Старая и горячо любимая поклонниками творчества «Аквариума» песня «Серебро Господа моего» — прямое исповедание веры в Бога-Слово («слово — серебро»).
Четвертая песня «Еще один раз» — с ярко выраженным покаянным смыслом:
-Я много лет был в долгу —
Мне забыли сказать,
Что долг заплачен сполна…
Над скудной землей бешено кричит воронье
Над ними синева, но они никуда не взлетят
У каждого судьба, у каждого что-то свое,
Они не выйдут из клетки, потому что они не хотят
Интересно, что эта песня совсем не отсылает к покаянному 50 псалму. «Помилуй мя, Боже» — это молитва споткнувшегося и поднимающегося. «Еще один раз» — молитва из глубины падения, молитва человека, который всю жизнь провел без Бога и, наконец, Его — даже не встретил еще, а возжаждал встретить. Это вопль блудного сына и вошедшего в храм мытаря.
На мой взгляд, присутствие этой песни в оратории — неудача. Ее нельзя петь в хоре — она слишком индивидуалистична. Ее нельзя петь хорошо поставленным голосом, потому что она не должна производить впечатление хорошо отрепетированной — иначе — фальшь. Ее вообще, кажется, может петь только автор…
Но она необходима по сюжету.
«Сокол» — песня об исцелении и об услышанной предыдущей молитве:
-Если долго плакать
Возле мутных стекол,
Высоко в небе
Появится сокол.
…
Увидеть его крылья,
Увидеть его перья
И вдруг удивиться —
А кто это теперь я?
Почему внизу туча,
А надо мной ясно?
Видимо, я плакал
Совсем не напрасно…»
Песню «Дубровский» еще лет пятнадцать мы, совсем нецерковные подростки, слушали как молитву о просвещении ближних. Сейчас часто говорят о миссионерском эффекте того или иного произведения. Так вот, «Дубровский» — это самая удачная песня-проповедь. После нее интуитивно хотелось пойти в храм — хотя бы для того, чтобы увидеть тот иконостас, на который похож аэроплан героя…

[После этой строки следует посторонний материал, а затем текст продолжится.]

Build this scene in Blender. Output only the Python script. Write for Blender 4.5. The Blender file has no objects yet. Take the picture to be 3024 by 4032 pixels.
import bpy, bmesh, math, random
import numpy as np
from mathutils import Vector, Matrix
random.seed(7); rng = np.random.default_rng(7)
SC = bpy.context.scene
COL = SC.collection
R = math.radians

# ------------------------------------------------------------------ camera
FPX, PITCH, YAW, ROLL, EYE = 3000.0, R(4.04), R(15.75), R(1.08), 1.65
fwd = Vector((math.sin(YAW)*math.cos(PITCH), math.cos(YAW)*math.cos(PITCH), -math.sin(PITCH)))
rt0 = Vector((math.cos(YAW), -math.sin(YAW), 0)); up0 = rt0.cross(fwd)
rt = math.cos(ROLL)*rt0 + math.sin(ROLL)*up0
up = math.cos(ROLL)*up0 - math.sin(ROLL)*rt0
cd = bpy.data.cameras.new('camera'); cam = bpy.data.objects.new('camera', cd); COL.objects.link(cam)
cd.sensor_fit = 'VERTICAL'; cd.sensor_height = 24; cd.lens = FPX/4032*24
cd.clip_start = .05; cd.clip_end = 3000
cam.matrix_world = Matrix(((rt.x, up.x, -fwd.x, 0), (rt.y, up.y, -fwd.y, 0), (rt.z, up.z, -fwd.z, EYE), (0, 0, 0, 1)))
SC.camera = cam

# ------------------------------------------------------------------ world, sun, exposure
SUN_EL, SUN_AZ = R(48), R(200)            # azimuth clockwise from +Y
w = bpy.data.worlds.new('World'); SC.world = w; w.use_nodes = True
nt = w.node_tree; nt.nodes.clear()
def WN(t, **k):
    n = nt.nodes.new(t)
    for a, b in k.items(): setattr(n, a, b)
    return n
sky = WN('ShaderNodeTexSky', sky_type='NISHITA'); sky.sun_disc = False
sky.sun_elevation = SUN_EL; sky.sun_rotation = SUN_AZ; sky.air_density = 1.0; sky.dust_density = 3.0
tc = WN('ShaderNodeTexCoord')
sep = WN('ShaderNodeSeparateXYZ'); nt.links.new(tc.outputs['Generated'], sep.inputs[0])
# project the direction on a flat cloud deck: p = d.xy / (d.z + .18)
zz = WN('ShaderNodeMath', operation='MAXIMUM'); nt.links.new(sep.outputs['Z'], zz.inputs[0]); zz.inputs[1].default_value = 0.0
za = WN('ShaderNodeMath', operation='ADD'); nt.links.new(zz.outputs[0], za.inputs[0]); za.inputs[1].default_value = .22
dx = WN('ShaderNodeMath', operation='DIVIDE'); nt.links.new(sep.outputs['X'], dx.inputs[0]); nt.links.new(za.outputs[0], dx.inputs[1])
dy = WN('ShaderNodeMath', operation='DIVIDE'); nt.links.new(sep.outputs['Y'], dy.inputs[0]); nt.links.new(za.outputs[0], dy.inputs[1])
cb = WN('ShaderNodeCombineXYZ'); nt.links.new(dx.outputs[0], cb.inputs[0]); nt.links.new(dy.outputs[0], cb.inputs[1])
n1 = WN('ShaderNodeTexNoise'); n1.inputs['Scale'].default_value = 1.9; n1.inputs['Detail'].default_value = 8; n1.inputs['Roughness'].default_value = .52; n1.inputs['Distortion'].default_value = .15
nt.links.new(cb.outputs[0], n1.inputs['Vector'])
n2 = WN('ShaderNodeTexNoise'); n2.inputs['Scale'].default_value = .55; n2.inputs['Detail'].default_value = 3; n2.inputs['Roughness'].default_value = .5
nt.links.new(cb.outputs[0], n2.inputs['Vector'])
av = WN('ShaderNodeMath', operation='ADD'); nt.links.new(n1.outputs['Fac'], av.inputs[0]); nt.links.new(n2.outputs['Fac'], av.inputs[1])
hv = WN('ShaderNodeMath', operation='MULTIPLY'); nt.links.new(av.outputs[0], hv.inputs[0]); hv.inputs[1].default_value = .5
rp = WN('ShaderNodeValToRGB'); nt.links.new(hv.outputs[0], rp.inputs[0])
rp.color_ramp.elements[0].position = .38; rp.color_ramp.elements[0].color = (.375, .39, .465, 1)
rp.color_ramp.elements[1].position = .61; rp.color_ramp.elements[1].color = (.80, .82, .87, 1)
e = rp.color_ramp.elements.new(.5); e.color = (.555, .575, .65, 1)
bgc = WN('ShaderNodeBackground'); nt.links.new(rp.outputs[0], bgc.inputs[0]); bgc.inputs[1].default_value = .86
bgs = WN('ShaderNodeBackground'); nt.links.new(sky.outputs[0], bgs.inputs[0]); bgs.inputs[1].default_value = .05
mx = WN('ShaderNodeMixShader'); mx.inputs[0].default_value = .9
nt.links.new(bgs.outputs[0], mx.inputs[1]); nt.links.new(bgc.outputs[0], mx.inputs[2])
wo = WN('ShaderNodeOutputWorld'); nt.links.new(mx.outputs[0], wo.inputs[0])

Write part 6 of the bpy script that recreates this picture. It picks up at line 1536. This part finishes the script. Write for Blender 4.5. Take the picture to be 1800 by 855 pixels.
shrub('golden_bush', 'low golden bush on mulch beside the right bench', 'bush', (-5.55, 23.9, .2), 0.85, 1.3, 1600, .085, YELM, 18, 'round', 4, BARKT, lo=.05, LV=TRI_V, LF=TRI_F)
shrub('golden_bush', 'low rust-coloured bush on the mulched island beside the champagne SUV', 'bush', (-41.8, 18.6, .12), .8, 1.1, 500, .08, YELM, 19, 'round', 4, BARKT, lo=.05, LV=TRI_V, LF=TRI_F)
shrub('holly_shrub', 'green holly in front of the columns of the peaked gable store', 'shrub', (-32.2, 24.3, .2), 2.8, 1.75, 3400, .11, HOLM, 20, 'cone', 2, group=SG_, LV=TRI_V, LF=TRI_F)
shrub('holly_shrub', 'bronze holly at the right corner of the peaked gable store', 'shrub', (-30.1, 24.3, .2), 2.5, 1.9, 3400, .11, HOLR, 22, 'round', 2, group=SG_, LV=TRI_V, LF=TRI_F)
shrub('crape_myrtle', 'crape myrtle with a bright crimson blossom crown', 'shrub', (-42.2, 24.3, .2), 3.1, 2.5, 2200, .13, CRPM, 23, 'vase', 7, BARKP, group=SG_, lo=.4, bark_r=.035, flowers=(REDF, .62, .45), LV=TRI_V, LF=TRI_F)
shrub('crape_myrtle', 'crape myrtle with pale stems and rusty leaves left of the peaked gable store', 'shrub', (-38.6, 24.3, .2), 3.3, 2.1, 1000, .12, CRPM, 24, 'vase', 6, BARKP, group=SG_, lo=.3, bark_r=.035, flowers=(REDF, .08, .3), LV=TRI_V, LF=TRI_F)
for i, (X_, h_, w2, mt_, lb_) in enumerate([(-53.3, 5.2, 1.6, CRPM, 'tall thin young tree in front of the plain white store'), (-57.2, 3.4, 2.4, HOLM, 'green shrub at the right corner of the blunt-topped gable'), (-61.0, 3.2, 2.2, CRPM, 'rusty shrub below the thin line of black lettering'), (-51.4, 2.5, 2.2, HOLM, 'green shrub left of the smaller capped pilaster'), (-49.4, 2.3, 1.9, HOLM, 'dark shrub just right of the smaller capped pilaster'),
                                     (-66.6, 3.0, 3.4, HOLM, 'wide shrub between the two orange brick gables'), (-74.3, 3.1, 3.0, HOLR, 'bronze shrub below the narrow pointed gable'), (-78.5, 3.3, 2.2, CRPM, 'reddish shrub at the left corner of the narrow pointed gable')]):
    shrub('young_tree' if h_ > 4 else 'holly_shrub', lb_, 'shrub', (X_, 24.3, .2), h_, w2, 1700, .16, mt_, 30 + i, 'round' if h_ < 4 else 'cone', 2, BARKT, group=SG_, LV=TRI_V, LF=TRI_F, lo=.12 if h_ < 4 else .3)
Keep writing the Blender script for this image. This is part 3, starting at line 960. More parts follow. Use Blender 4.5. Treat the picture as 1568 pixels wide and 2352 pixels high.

«День радости» — это почти прямое ожидание апокалипсиса: павшая звезда, вопиющие о правде камни, «звериная» луна, бесконечная зима… Но ожидание не испуганное, а радостное: «Ей гряди, Господи Иисусе!», потому что (поется в последние секунды): «Бог есть свет, и в Нем нет никакой тьмы!»
А сам Борис Гребенщиков, прослушав «Ораторию» до конца, сказал, что авторы «во мне очень много мыслей побудили насчет развития собственного творчества».